After loading his clubs into the car in the parking lot at PGA West, the 22-year-old son of Jay Haas stared at the pavement as his mother put her arm around his shoulder and whispered encouragement.

What Haas could have used was a heart-to-heart with David Duval.

“I’m sure with how Bill Haas played this summer, and how he is regarded as a player, he feels he should be playing on the PGA Tour,” Duval said Tuesday morning from his home in Denver. “I felt like that’s where I should play. But the path to get there sometimes makes a few turns.”

Eleven years ago, Duval took one of those unexpected turns.

Duval was a can’t-miss kid who had the 54-hole lead at the BellSouth Classic as an amateur, an All-American all four years at Georgia Tech who saw Q-school as merely a stop sign on the road to stardom.

Duval was so good that he almost got his card by playing a limited schedule on the Nike Tour — two victories and a third place in just nine starts to miss his card by $2,875.

Then came Q-school in the California desert.

That was when there was a cut after four rounds, and Duval didn’t even get past that.

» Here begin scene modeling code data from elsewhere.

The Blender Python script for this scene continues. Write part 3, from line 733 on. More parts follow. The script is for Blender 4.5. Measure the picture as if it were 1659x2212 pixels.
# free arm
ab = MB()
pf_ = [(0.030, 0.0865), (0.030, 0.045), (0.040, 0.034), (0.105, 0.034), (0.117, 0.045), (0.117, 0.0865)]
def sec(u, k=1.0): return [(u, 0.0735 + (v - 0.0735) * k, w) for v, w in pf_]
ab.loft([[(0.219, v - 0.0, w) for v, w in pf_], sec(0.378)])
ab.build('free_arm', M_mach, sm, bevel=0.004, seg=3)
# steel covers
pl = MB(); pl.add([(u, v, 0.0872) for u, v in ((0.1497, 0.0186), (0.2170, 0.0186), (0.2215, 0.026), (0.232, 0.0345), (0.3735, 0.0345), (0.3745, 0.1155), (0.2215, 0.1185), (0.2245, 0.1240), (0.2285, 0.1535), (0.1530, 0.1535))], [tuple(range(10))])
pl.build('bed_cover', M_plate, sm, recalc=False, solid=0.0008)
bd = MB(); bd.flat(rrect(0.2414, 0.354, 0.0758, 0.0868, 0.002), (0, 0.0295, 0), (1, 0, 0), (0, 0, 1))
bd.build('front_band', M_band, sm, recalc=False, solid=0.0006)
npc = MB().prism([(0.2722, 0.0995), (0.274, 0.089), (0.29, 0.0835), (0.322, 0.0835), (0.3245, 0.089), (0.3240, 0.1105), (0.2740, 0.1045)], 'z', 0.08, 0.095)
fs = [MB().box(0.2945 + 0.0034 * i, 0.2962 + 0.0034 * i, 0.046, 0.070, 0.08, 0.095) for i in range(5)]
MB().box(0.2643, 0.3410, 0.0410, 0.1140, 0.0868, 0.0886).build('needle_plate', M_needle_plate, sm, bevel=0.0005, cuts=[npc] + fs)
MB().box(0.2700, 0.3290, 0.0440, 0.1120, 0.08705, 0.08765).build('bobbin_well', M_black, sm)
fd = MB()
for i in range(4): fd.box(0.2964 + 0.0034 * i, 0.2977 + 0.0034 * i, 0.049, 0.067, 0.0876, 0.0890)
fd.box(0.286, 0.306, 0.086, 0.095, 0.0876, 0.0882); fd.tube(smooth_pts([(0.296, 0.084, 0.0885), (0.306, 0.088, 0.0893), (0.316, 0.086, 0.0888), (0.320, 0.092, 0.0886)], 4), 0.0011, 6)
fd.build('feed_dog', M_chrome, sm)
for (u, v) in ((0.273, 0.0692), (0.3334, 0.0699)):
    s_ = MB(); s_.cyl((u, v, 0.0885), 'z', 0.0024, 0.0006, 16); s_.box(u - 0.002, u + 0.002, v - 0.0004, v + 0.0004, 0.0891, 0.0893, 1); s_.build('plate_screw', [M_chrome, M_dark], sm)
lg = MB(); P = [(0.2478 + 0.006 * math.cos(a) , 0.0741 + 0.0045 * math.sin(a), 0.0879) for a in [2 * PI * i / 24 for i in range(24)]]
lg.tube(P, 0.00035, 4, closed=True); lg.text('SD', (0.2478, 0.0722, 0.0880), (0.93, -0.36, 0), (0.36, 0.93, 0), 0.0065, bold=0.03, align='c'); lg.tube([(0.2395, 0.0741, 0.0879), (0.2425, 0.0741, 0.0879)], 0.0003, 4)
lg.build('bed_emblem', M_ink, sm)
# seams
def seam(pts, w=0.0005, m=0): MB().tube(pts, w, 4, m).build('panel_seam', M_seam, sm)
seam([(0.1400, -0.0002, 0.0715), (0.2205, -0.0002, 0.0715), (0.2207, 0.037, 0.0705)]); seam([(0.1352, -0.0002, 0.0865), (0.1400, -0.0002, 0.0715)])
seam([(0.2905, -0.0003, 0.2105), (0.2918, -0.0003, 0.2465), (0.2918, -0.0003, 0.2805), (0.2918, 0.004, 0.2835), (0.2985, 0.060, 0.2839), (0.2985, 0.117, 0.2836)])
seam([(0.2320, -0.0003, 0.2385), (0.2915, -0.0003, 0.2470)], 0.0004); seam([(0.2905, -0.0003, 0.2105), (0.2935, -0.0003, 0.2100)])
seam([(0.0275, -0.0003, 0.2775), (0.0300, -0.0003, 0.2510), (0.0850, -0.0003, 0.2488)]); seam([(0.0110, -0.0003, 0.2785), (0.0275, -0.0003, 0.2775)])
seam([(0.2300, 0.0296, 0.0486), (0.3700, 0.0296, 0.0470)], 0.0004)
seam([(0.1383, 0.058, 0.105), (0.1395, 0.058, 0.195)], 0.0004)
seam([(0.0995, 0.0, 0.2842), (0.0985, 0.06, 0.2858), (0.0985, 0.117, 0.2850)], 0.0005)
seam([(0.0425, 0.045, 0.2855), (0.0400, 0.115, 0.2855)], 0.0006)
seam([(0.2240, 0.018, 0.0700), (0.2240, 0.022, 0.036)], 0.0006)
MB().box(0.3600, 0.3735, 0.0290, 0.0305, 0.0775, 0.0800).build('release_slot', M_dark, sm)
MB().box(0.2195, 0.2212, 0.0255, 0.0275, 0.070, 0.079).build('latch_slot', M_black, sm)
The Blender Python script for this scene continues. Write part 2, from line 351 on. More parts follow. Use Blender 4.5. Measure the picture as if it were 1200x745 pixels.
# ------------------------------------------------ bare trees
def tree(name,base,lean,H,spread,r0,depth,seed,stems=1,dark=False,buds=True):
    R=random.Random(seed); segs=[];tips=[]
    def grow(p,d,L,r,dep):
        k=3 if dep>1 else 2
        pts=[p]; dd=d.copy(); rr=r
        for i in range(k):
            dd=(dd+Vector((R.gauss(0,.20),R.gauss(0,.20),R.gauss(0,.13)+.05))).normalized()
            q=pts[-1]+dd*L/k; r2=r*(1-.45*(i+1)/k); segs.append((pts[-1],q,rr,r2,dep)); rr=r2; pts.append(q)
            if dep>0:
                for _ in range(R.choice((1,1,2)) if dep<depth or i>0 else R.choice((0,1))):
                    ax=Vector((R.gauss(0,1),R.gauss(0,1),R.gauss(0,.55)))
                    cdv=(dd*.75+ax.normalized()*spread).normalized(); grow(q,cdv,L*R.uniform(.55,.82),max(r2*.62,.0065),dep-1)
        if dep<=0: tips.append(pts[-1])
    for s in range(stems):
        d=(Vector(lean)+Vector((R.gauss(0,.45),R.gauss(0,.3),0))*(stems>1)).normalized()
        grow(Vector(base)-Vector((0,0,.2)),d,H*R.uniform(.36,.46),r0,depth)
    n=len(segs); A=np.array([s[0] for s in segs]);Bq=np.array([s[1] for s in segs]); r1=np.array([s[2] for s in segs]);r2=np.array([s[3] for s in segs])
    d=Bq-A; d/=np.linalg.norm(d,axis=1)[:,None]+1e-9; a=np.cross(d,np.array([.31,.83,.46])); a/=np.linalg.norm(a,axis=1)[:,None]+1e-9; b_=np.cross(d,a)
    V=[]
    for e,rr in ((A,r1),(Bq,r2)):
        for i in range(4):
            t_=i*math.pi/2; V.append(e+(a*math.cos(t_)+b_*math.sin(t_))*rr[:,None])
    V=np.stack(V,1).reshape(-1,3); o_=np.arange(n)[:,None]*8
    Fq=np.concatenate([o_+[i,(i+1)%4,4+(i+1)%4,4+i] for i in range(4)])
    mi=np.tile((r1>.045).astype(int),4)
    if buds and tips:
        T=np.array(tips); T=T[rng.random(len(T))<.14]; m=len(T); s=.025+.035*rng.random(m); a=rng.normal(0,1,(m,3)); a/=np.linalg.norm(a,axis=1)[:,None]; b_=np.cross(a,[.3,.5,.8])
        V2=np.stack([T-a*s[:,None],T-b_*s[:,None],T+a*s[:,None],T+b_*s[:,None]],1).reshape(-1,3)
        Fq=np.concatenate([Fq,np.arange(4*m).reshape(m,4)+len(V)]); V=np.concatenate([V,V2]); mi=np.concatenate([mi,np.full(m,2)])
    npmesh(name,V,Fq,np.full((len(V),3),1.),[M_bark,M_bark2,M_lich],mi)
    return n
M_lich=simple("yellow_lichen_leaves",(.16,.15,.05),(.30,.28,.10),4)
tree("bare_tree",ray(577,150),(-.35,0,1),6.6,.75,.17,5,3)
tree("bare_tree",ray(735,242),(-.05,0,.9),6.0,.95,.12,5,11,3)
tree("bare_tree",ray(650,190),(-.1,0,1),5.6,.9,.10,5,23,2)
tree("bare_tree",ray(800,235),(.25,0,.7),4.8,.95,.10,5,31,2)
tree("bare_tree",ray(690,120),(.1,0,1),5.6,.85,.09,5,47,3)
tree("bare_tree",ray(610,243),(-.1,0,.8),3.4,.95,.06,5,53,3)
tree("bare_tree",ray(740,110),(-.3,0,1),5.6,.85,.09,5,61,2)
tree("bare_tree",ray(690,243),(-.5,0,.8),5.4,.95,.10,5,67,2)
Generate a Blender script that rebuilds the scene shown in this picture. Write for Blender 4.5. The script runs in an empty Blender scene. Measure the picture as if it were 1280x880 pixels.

“I played the last 10 holes in 5 under and that was going to be the number,” Duval said. “I got in front of the computer with everyone else and watched that arrow move. I was at 1 under, and then it moved to 2 under. And I was like, ‘I’m out of here.’

“The feeling of not making it … it’s a disaster.”

Haas has received even more attention during his college career, in no small part because his father has done amazing things on the PGA Tour as a 50-year-old — making the Ryder Cup team and Tour Championship — and because the son has impeccable credentials himself.

Bill Haas was an All-American at Wake Forest this year, won the Jack Nicklaus Award and Ben Hogan Award as the top college player and set an NCAA record for lowest stroke average.

He turned pro and tried to get his card by making enough money through sponsor’s exemptions.

Haas missed only one cut and didn’t do anything spectacular, although he showed plenty of grit. When his seven exemptions ran out, he qualified for the Deutsche Bank Championship and was in contention, paired with Tiger Woods in the second-to-last group in the third round, before tying for ninth.